The penalty for such offences in Magdeburg is widely advertised as the Final Death, and it was here that Sister Lucretia would repay the small kindness offered to her by the Cappadocian several nights earlier. She stood next to Maude at court, roundly and imperiously criticising her “excessive sensibilities of Christian compassion” and accusing her of straying in deed but not in heart. The penalty for such a lapse should surely be a period of penance, reflection, and prayer, not the Final Death. As in all things, Lucretia’s haranguing of her fellow sister was passionate and hard, but it could not be lost on the attending members of the Concord that it was an act of singular mercy, as close to rebellion as she had ever come to the word of Lord Jürgen. Her lord relented, and instead of condemning Sister Maude he sentenced her to several years of penance at the feet of Hedwig, the Cappadocian abbess of the Convent of St.
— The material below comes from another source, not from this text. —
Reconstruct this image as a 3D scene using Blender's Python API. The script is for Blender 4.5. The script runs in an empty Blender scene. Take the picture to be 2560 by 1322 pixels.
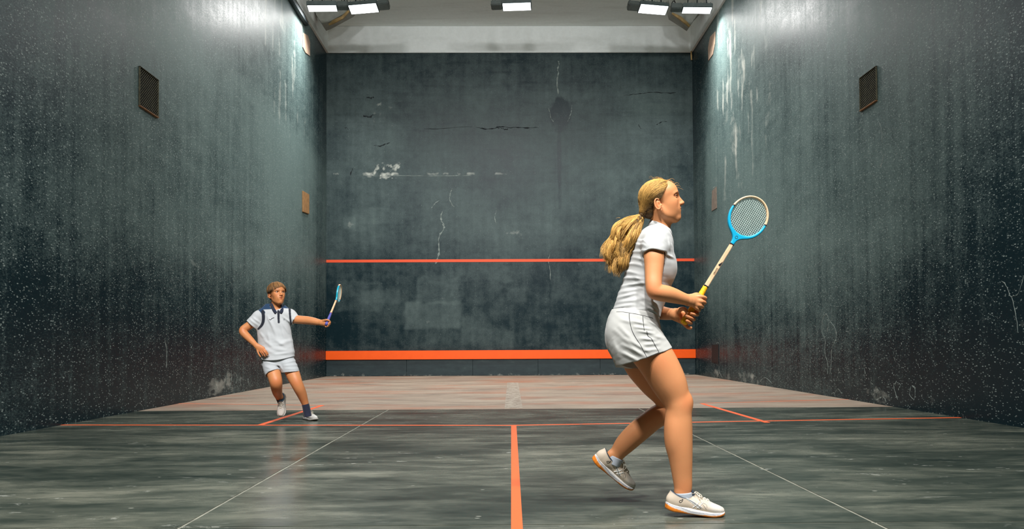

Mary the Magdalene in Quedlinburg.
After the Teutonic Order was established in the Burzenland, Sister Lucretia has been compelled to visit on several occasions in order to confer in person with her lord. In fact, she is known to have long taken a keen interest in all the Siebenburgen, having loosed agents to ascertain their value as early as AD 1196. While she is seldom on the scene herself, some of these agents continue to serve her in the Burzenland, and she acts as patron to the Black Cross coterie known as the Törz Brotherhood. These worthies include Ludolf von Oschersleben, Thaddeus von Werl, and Otto von Everstein. In their own ways, each of them reports separately to Lucretia, and they are just the most obvious of her people in the land.
Embrace: AD 1098.
Lineage: Childe of Prince Kuritz of Lüneburg, childe of Baron Hredel, childe of Prince Felix of Passau, childe of High Lord Hardestadt, childe of Erik Eigermann (d?), childe of Ventrue; Lucretia’s lineage is a source of immense pride to her, and indeed it is so prestigious as to afford her even more status than an ancilla of her already impressive stature would be entitled to. She is of the 9th generation.